Quelle doit être la réponse politique à ce mouvement ?

Il faut répondre sur au moins deux terrains. Le terrain de l’équité et de la justice sociale, d’abord. Le gouvernement a clairement sous-estimé cette demande jusqu’ici. Il faut en particulier associer très étroitement transition écologique et justice sociale.
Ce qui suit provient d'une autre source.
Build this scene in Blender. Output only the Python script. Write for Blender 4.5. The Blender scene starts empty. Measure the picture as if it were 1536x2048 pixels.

C’est pourquoi nous avons proposé, à Terra Nova, qu’une grande partie de la fiscalité écologique soit directement redistribuée aux ménages modestes sous la forme d’une « prime de transition écologique ». Le terrain démocratique, ensuite : la gestion verticale d’institutions déjà excessivement présidentialisées donne à beaucoup le sentiment que la politique se décide entre quelques personnes entourées d’une poignée de technocrates. Qu’en tout cas, elle se fait sans eux, voire contre eux. S’il ne fait pas mouvement sur ces deux terrains, j’ai peur que « le pouvoir » soit rapidement perçu comme un objet démocratique légal sans grande consistance. La République risquerait alors d’entrer en terre inconnue.

Les gilets jaunes sont-ils un mouvement de gauche ?

Je ne crois pas que l’on puisse dire cela. Ils seraient certainement nombreux à s’en défendre, en tout cas. Mais, de fait, les principales thématiques sur lesquelles ils se mobilisent croisent largement les préoccupations historiques de la gauche, que ce soit l’équité fiscale ou l’aspiration à élargir le cercle de la citoyenneté et de la délibération.